All the rest of global oil consumption growth was attributable to China (+4.4 million bpd), India (+1.3 million bpd) and Brazil (+1.2 million bpd).

Brazil experienced its own oil and agriculture-driven boom between 2004 and 2014 despite remaining a net oil importer throughout.

Brazil behaved like an oil-exporting economy even though the country continued to import refined fuels.

Oil consumption surged by 1.2 million bpd between 2004 and 2014 while oil production rose by just 800,000 bpd.

Brazil has subsequently been hit hard by the drop in oil and other commodity revenues (“Brazil’s fuel consumption falls as the economy shrinks”, Reuters, May 6).

If Brazil is analyzed as an oil-exporting economy, then the group accounted for nearly half of all the growth in global oil consumption between 2004 and 2014.

POSITIVE FEEDBACK

Commentators tend to divide the world into “net consuming” and “net exporting” countries but the 15 major exporters accounted for 17.3 million bpd of oil consumption in 2014, up from 13.1 million a decade earlier.

Surging oil prices between 2004 and 2014 brought an enormous influx of revenue for exporters, stimulating their economies and resulting in a surge in internal demand for everything from vehicles to electricity and construction.

Paradoxically, higher oil prices helped tighten the global oil market because they stimulated even more demand growth in oil-exporting economies.

The price-revenue-demand relationship is one of many positive feedback mechanisms operating in the oil market which have tended to amplify price swings and intensify the price cycle.

Once oil prices slumped, however, the mechanism shifted into reverse. Falling revenues caused oil exporting economies to slow and forced cutbacks in government, business and household spending.

Since the middle of 2014, domestic oil demand in the major oil exporting countries has leveled off or even started to fall (“Middle East economic slowdown will cut oil demand growth”, Reuters, Jan. 20).

Total oil consumption in the 15 major exporters actually declined by 90,000 bpd in 2015 and is likely to decline again in 2016.

The slump in oil exporting economies is a major reason why global economic growth and trade have been so sluggish in the last two years.

Lower oil prices have produced a negative shock for the global economy because the hit to investment and consumption in exporting countries is large and immediate while gains for consuming countries are smaller and take longer to materialize.

SLOW ADJUSTMENT

So far, the United States has been excluded from the analysis because it is both a larger oil producer and consumer, has been a limited exporter until recently, and has a large and diversified economy, unlike any other major oil exporter.

U.S. oil consumption declined by 1.6 million bpd between 2004 and 2014, mostly as a result of increased efficiency, while domestic production rose by around 4.5 million bpd, mostly thanks to shale.

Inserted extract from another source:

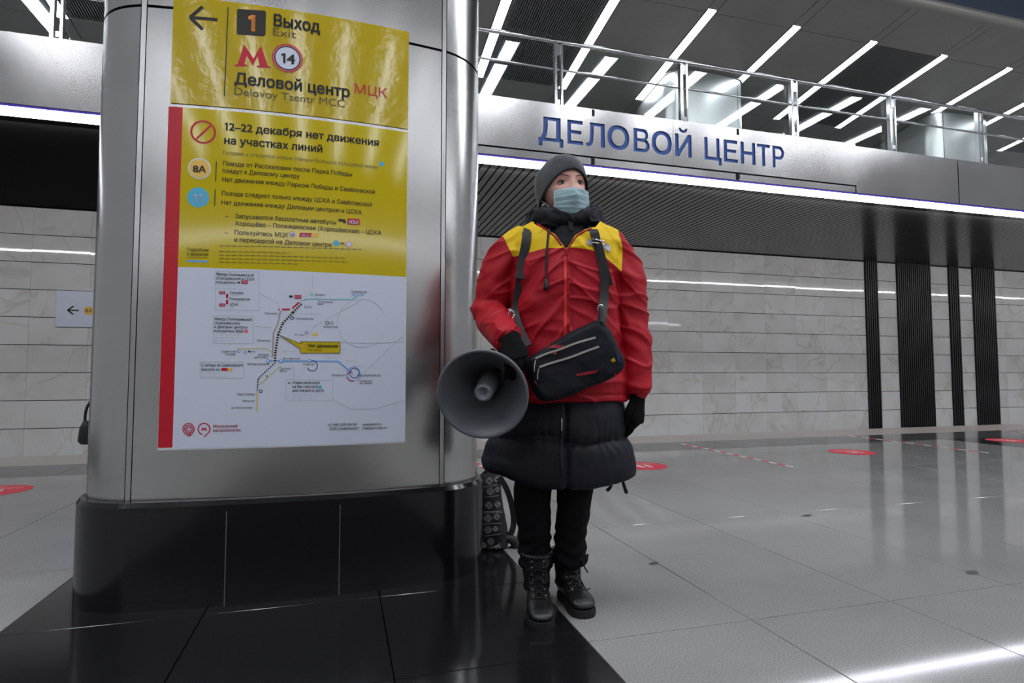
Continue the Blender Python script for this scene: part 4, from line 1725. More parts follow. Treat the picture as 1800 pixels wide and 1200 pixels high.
for n_, (cx_, cy_, lb) in enumerate(((2.89, 5.35, 'red oval floor sticker with white footprints just right of the padded coat hem'),
                                     (5.75, 5.60, 'red oval floor sticker with white footprints between the two striped tapes'),
                                     (8.78, 5.95, 'red floor sticker with footprints on the dark floor at the right edge'),
                                     (-2.60, 5.62, 'red oval floor sticker with white lettering at the left edge beside the column'))):
    t = thing('floor_sticker', lb, 'sticker', (cx_ * K, cy_ * K, 0.0), 0, 'red distance stickers on the platform')
    bm = bmesh.new()
    bmesh.ops.create_cone(bm, cap_ends=True, segments=40, radius1=0.25 * K, radius2=0.25 * K, depth=0.001)
    bmesh.ops.translate(bm, verts=bm.verts, vec=(0, 0, 0.001))
    obj('disc', bm, M['sticker_red'], t, world=False)
    for sgn in (-1, 1):
        bm = bmesh.new()
        for (oy, rx, ry) in ((0.035, 0.026, 0.045), (-0.045, 0.020, 0.025)):
            bm.faces.new([bm.verts.new((sgn * 0.045 * K + rx * math.cos(a * PI / 10) , (oy - 0.05) * K + ry * math.sin(a * PI / 10), 0.0022)) for a in range(20)])
        obj('footprint', bm, M['sticker_white'], t, world=False)
    for tx_, zz in (('СОБЛЮДАЙТЕ', 0.10), ('ДИСТАНЦИЮ', 0.06)):
        me = text_mesh(tx_)
        xs = [v.co.x for v in me.vertices]
        a, b = min(xs), max(xs)
        for v in me.vertices:
            v.co = Vector((((v.co.x - a) / (b - a) - 0.5) * 0.30, zz + v.co.y * 0.04, 0.0022))
        link('lettering', me, M['sticker_white'], t)

for xt, ya, yb, lb in ((4.28, 4.85, 6.84, 'red and white striped floor tape nearest the person, ending at the platform edge band'),
                       (7.20, 5.08, 7.16, 'red and white striped floor tape in front of the black ribbed wall panels'),
                       (10.22, 5.2, 7.35, 'red and white striped floor tape at the far right edge'),
                       (1.35, 5.0, 6.9, 'red and white striped floor tape partly hidden behind the coat and the megaphone')):
    t = thing('floor_tape', lb, 'tape', (xt * K, (ya + yb) / 2 * K, 0), 0, 'striped distance tapes')
    n = int((yb - ya) / 0.115)
    bm = bmesh.new()
    L_ = [bm.verts.new(Vector((xt - 0.022, ya + (yb - ya) * i / n, 0.0012)) * K) for i in range(n + 1)]
    R_ = [bm.verts.new(Vector((xt + 0.022, ya + (yb - ya) * i / n + 0.03, 0.0012)) * K) for i in range(n + 1)]
    for i in range(n):
        f = bm.faces.new((L_[i], R_[i], R_[i + 1], L_[i + 1]))
        f.material_index = i % 2
    obj('striped_sheet', bm, [M['sticker_white'], M['sticker_red']], t)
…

In many ways, the United States was responsible for the end of the oil boom by reducing its own oil demand while boosting supply, resulting in an enormous net shift in the global oil balance.

The country is slated to play an outsized role in rebalancing, with shale production already down sharply, and oil consumption increasing for the first time since 2005 (excluding the post-recession rebound in 2010).

The other advanced economies in Europe and Asia account for a relatively small share of global consumption and are not dynamic enough to contribute much to rebalancing on either the demand or supply sides.

So rebalancing will rely on China, India and the United States in the early stages, with oil-exporting countries likely to accelerate the rebalancing later in the cycle.